The translation I quote from does not say “he (i.e. the seed, implying Christ) shall crush thy head” but rather “she will”. This is now understood as a mistaken translation by St. Jerome, whose Latin translation from Hebrew is the primary source of the preferred by me Douay-Rheims English translation. We don’t know the exact reason: it could be a corrupted source from which St. Jerome worked, or some incorrect interpolation of the Hebrew masculine pronoun as feminine or plural. This is another reason that I wish St. Jerome had worked primarily from the Greek Septuagint, which was the living scripture of the Jews at the time of Jesus, and not from Masoretic version of the Hebrew scripture.
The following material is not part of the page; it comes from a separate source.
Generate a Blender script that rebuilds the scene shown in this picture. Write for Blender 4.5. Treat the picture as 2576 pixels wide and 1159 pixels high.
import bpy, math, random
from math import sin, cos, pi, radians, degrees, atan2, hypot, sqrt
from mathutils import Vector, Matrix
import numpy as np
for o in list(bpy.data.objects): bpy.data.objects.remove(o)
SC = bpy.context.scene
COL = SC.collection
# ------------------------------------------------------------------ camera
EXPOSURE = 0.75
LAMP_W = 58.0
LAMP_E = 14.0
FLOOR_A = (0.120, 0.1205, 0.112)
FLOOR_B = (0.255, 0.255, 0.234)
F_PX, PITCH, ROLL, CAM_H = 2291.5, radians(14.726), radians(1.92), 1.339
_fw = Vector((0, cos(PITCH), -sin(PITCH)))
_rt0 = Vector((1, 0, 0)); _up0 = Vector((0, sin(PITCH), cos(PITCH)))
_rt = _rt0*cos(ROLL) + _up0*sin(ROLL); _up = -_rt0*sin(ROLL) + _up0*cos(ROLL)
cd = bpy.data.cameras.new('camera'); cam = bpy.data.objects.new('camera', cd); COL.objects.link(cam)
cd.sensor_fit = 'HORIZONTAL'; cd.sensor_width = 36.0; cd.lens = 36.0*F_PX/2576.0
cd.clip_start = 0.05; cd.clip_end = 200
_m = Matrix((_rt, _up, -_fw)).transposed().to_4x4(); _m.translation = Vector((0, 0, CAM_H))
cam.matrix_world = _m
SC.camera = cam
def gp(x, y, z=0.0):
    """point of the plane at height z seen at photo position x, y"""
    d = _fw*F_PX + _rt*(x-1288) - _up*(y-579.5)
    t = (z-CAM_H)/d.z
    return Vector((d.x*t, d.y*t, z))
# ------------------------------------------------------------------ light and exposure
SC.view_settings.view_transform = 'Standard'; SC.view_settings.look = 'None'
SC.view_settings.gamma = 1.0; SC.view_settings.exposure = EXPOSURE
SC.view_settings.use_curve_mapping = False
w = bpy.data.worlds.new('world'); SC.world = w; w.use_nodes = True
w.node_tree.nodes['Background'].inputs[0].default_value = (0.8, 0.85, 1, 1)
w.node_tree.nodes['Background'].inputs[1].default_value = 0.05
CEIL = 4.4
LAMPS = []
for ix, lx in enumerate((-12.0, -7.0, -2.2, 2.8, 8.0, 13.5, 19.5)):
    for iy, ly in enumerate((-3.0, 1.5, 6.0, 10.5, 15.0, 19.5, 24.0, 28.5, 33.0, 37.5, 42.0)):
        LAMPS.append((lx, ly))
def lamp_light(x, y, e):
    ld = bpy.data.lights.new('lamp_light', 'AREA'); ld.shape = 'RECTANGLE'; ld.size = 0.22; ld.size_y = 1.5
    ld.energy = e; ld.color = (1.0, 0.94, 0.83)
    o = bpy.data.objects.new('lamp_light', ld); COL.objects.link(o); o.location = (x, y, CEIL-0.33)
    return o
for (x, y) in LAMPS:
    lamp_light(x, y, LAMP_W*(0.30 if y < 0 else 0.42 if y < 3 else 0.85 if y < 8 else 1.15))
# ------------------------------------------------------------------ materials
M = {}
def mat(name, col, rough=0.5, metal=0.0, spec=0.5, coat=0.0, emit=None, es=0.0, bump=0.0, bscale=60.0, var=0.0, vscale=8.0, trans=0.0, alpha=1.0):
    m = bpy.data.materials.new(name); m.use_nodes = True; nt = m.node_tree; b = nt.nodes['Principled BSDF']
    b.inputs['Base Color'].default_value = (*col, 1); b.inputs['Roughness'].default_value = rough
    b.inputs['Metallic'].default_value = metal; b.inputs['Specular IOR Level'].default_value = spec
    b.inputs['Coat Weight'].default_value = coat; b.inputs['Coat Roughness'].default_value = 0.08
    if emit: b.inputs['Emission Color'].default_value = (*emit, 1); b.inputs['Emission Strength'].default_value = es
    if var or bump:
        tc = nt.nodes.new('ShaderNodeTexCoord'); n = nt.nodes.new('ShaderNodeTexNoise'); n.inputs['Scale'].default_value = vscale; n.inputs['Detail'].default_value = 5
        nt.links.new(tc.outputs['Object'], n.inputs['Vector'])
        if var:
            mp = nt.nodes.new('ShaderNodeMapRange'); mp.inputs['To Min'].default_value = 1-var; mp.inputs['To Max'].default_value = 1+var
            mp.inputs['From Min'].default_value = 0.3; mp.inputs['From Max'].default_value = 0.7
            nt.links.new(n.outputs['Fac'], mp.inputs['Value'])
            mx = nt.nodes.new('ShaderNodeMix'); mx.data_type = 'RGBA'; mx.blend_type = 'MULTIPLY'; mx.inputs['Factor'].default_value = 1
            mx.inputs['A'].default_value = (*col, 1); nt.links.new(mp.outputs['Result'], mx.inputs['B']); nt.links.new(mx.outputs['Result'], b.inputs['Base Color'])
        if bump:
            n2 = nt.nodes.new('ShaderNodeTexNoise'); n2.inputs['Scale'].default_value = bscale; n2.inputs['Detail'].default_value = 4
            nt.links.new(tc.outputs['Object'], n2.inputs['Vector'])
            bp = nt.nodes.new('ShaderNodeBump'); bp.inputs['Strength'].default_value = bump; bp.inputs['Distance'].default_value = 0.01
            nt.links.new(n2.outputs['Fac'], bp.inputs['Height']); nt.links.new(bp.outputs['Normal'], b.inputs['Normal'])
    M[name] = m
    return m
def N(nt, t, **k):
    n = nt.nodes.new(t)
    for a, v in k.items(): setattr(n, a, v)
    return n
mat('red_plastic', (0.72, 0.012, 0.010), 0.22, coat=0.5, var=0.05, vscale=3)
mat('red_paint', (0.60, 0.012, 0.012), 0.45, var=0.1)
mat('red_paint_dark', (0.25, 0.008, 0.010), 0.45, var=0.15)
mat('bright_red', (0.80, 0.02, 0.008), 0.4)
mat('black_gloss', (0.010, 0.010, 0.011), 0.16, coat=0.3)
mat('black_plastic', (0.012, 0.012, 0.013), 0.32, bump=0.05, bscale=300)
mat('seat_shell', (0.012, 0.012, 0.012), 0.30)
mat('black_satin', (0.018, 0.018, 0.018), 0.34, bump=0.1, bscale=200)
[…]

Surely the interpolation, if that is what it was, would be natural here: the passage speaks of the serpent “lying in wait for the heel” of the woman, so we imagine that very heel, and not her mysterious seed that will do the crushing. That Holy Moses would forego this logical and dynamic scene in favor of the indirect crushing of the serpent lying at the heel by the inexplicable woman’s seed shows that truly his work was divinely inspired.

Indeed, Douay routinely translates espiscopos as "bishop", presbyteros as "priest" (with few contextual exceptions) and metanoia as "penance" in contrast to KJV; that is the principal reason I prefer it. Also Mary's kecharitomeneh is "full of grace" and not "you did God a favor, gee-thanks" in other translations.